There is good reason to believe this is exactly what happened earlier in the courtroom of Federal District Judge William Yohn. Back in 2000, Judge Yohn was in contact with Weinglass about dates for evidentiary hearings on some of the claims in Abu-Jamal's habeas petition. But after Weinglass was fired, and after Grossman and Kamish were hired and immediately tried to introduce Beverly as a witness, all talk of evidentiary hearings ceased. In the end, Judge Yohn issued his ruling on the habeas petition—rejecting all 20 claims regarding Abu-Jamal's conviction—based solely on the paper record submitted by the two sides in the case. There were no arguments and there were no witnesses presented (a situation which led the judge to make several grievous and tragic factual errors and errors of judgement, as I point out in my book).

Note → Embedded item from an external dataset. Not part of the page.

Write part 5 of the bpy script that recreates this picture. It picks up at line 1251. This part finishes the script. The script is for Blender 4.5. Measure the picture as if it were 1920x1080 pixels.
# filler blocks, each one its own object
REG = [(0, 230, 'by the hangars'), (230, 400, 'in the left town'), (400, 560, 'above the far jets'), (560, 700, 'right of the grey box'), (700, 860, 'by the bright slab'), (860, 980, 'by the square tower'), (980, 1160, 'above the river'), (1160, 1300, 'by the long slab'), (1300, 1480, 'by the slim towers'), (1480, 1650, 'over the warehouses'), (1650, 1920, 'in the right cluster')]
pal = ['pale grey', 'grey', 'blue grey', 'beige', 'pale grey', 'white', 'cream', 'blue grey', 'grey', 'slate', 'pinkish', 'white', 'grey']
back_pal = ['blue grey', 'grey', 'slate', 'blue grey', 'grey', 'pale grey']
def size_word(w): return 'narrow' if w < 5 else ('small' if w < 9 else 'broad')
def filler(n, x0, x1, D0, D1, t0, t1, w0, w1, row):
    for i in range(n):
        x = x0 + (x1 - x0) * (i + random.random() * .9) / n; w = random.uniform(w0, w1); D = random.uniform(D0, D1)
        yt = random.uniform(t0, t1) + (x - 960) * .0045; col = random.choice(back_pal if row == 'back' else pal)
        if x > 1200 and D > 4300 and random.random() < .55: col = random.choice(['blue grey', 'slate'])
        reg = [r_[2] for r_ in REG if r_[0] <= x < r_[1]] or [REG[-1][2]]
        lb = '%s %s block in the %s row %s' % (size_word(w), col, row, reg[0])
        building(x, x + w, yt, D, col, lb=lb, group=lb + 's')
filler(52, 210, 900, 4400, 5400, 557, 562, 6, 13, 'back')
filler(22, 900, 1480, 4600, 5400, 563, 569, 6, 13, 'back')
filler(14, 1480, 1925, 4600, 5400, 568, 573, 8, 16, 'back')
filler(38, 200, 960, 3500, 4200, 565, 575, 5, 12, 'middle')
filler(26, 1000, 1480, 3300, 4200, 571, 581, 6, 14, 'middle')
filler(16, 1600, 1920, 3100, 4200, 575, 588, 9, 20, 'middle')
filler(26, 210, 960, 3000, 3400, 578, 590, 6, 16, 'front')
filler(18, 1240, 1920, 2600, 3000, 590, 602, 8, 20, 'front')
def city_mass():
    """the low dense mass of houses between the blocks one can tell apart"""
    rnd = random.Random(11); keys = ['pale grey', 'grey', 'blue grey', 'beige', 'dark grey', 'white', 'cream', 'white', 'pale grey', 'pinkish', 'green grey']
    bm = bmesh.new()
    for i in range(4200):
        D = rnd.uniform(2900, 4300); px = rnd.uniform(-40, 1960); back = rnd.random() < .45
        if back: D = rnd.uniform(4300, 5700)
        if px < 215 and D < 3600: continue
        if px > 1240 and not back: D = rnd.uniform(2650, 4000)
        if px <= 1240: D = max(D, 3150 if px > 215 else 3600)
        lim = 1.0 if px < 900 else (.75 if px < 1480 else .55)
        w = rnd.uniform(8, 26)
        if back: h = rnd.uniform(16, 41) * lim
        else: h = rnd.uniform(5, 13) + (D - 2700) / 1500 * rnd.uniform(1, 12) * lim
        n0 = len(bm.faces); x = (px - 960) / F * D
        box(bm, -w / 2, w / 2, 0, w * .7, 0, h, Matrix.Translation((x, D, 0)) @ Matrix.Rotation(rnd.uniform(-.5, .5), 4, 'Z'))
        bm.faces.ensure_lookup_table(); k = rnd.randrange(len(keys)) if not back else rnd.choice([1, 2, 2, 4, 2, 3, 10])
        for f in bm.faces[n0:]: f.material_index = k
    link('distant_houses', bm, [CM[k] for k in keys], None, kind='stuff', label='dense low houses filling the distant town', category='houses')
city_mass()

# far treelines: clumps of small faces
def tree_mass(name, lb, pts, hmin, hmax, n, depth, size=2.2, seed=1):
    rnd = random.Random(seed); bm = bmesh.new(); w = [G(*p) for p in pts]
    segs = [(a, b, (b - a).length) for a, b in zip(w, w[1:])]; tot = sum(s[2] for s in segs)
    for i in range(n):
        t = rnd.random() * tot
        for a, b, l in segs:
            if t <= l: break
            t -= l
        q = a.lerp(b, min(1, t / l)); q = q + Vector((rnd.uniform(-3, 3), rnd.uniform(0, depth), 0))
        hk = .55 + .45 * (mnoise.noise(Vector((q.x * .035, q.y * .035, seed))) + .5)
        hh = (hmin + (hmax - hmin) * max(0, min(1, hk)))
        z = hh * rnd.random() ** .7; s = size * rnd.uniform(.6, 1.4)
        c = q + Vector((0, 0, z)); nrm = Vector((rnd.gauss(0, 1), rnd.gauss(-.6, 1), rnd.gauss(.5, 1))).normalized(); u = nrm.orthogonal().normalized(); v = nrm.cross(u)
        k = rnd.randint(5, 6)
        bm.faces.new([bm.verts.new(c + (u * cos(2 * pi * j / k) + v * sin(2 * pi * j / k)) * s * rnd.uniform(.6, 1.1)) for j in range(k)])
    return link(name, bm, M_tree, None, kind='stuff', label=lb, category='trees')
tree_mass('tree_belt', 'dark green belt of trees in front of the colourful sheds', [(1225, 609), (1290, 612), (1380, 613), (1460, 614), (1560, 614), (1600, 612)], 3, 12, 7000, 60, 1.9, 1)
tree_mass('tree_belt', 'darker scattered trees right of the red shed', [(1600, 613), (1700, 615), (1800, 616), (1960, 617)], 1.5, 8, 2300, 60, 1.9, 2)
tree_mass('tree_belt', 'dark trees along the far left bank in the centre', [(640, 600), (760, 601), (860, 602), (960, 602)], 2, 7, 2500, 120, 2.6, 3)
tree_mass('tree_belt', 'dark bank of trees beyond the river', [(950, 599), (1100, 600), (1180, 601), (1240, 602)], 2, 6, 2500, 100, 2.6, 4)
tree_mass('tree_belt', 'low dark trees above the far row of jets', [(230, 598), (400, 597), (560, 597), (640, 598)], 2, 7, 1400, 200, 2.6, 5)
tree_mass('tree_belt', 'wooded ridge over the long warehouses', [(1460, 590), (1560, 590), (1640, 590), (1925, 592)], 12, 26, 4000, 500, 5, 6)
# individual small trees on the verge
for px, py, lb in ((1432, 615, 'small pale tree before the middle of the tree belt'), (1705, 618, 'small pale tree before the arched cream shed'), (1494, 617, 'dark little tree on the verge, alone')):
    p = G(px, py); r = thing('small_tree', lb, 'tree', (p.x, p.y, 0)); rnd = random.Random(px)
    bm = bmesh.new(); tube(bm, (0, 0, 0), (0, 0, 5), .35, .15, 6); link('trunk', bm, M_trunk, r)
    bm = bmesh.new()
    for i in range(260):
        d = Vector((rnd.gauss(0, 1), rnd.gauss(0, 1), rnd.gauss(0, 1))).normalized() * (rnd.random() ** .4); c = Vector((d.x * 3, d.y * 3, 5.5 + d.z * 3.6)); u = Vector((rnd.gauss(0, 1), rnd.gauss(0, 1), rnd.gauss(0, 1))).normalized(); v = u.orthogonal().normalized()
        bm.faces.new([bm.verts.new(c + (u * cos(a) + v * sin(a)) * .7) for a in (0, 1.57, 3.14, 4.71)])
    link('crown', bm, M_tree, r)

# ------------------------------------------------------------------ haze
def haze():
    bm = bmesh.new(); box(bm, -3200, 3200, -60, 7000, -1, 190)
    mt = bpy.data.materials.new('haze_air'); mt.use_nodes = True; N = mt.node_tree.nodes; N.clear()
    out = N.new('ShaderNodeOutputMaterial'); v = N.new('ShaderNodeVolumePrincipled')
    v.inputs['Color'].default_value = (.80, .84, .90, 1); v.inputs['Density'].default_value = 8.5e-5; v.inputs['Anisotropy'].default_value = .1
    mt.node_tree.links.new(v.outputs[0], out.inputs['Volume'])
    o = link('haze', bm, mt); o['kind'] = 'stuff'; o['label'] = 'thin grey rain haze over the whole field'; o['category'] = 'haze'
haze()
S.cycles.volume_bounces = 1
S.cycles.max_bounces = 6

I hope those who criticize my position on these matters will take the time to read Killing Time before closing their minds to what is going on with this case.

I note that over a year and a half after they took over as Abu-Jamal's defense attorneys, Grossman and Kamish have finally hired on a death penalty expert, San Francisco attorney Robert Bryan, the former chair of the National Coalition to Abolish the Death Penalty. Bryan has been tasked with handling Abu-Jamal's Batson claim. This is good news for Abu-Jamal, as long as the Beverly issue doesn't get in the way of a forceful presentation by attorney Bryan. (Bryan, incidentally, has called the information in Killing Time on Judge Yohn's Batson ruling errors "stunning.")

Mumia Abu-Jamal's life is in the balance and he needs a movement behind him that is not simply a bunch of closed-minded true believers, but rather a group of open-eyed and knowledgeable advocates, willing to be critical of errors, and aware of what is happening and of what needs to be done to get him the new trial he deserves.